**Exercise aim**
Reproduce the listing below word for word, with no pictures.

---------- Source excerpt

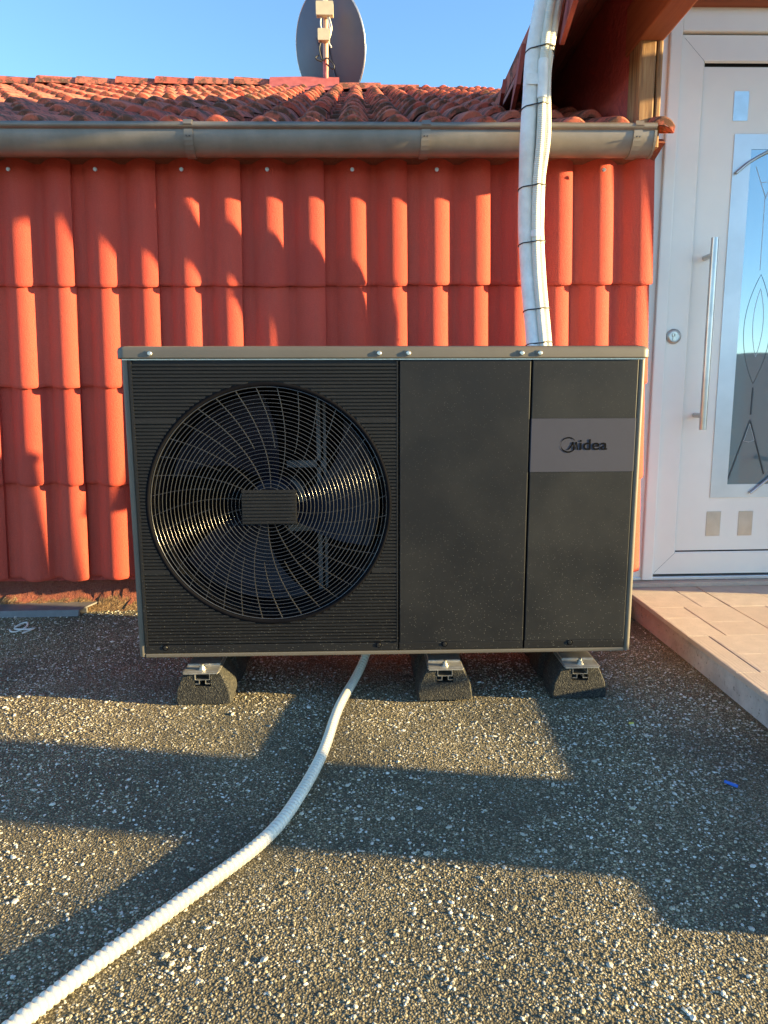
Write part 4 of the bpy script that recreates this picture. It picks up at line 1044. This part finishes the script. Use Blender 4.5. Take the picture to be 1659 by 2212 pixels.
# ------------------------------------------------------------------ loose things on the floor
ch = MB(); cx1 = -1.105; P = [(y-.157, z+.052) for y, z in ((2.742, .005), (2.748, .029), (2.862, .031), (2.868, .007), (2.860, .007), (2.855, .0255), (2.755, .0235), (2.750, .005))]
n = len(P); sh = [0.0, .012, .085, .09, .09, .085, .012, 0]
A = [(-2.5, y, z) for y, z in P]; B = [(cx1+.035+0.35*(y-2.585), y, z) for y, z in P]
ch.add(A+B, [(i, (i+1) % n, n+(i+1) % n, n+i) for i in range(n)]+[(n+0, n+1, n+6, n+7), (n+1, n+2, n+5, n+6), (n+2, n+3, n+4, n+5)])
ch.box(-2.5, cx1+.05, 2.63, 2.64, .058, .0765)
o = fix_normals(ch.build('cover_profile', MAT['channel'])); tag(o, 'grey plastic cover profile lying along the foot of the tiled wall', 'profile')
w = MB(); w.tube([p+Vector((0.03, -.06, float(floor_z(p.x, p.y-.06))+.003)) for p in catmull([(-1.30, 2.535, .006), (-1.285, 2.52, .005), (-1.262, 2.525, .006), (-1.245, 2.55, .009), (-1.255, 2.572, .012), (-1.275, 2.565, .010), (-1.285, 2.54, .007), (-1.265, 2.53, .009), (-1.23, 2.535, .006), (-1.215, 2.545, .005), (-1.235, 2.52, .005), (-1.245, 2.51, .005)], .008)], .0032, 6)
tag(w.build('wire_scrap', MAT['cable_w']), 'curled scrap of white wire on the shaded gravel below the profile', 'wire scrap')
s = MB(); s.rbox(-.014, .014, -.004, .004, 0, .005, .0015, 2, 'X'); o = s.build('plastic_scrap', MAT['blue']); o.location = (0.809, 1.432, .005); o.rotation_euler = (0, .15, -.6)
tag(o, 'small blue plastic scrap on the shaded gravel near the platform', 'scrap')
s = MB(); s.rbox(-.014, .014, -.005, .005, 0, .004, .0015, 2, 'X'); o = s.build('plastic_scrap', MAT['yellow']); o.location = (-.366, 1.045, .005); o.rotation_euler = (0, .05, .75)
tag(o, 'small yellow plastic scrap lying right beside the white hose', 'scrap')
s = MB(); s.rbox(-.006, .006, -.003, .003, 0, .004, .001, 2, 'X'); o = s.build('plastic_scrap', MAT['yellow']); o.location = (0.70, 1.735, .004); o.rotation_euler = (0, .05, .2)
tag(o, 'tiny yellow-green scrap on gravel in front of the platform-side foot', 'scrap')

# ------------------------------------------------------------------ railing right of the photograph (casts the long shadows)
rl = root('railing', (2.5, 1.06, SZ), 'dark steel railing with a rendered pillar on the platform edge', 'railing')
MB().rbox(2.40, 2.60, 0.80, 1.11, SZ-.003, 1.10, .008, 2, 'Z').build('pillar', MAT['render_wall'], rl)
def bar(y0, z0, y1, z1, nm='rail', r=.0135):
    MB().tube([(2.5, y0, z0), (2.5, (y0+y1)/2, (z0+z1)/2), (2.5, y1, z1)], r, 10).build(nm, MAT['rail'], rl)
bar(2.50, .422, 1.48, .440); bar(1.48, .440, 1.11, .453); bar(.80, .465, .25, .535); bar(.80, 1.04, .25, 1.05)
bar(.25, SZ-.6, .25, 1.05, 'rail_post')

--------------------

**Solved exercise**
Write part 4 of the bpy script that recreates this picture. It picks up at line 1044. This part finishes the script. Use Blender 4.5. Take the picture to be 1659 by 2212 pixels.
# ------------------------------------------------------------------ loose things on the floor
ch = MB(); cx1 = -1.105; P = [(y-.157, z+.052) for y, z in ((2.742, .005), (2.748, .029), (2.862, .031), (2.868, .007), (2.860, .007), (2.855, .0255), (2.755, .0235), (2.750, .005))]
n = len(P); sh = [0.0, .012, .085, .09, .09, .085, .012, 0]
A = [(-2.5, y, z) for y, z in P]; B = [(cx1+.035+0.35*(y-2.585), y, z) for y, z in P]
ch.add(A+B, [(i, (i+1) % n, n+(i+1) % n, n+i) for i in range(n)]+[(n+0, n+1, n+6, n+7), (n+1, n+2, n+5, n+6), (n+2, n+3, n+4, n+5)])
ch.box(-2.5, cx1+.05, 2.63, 2.64, .058, .0765)
o = fix_normals(ch.build('cover_profile', MAT['channel'])); tag(o, 'grey plastic cover profile lying along the foot of the tiled wall', 'profile')
w = MB(); w.tube([p+Vector((0.03, -.06, float(floor_z(p.x, p.y-.06))+.003)) for p in catmull([(-1.30, 2.535, .006), (-1.285, 2.52, .005), (-1.262, 2.525, .006), (-1.245, 2.55, .009), (-1.255, 2.572, .012), (-1.275, 2.565, .010), (-1.285, 2.54, .007), (-1.265, 2.53, .009), (-1.23, 2.535, .006), (-1.215, 2.545, .005), (-1.235, 2.52, .005), (-1.245, 2.51, .005)], .008)], .0032, 6)
tag(w.build('wire_scrap', MAT['cable_w']), 'curled scrap of white wire on the shaded gravel below the profile', 'wire scrap')
s = MB(); s.rbox(-.014, .014, -.004, .004, 0, .005, .0015, 2, 'X'); o = s.build('plastic_scrap', MAT['blue']); o.location = (0.809, 1.432, .005); o.rotation_euler = (0, .15, -.6)
tag(o, 'small blue plastic scrap on the shaded gravel near the platform', 'scrap')
s = MB(); s.rbox(-.014, .014, -.005, .005, 0, .004, .0015, 2, 'X'); o = s.build('plastic_scrap', MAT['yellow']); o.location = (-.366, 1.045, .005); o.rotation_euler = (0, .05, .75)
tag(o, 'small yellow plastic scrap lying right beside the white hose', 'scrap')
s = MB(); s.rbox(-.006, .006, -.003, .003, 0, .004, .001, 2, 'X'); o = s.build('plastic_scrap', MAT['yellow']); o.location = (0.70, 1.735, .004); o.rotation_euler = (0, .05, .2)
tag(o, 'tiny yellow-green scrap on gravel in front of the platform-side foot', 'scrap')

# ------------------------------------------------------------------ railing right of the photograph (casts the long shadows)
rl = root('railing', (2.5, 1.06, SZ), 'dark steel railing with a rendered pillar on the platform edge', 'railing')
MB().rbox(2.40, 2.60, 0.80, 1.11, SZ-.003, 1.10, .008, 2, 'Z').build('pillar', MAT['render_wall'], rl)
def bar(y0, z0, y1, z1, nm='rail', r=.0135):
    MB().tube([(2.5, y0, z0), (2.5, (y0+y1)/2, (z0+z1)/2), (2.5, y1, z1)], r, 10).build(nm, MAT['rail'], rl)
bar(2.50, .422, 1.48, .440); bar(1.48, .440, 1.11, .453); bar(.80, .465, .25, .535); bar(.80, 1.04, .25, 1.05)
bar(.25, SZ-.6, .25, 1.05, 'rail_post')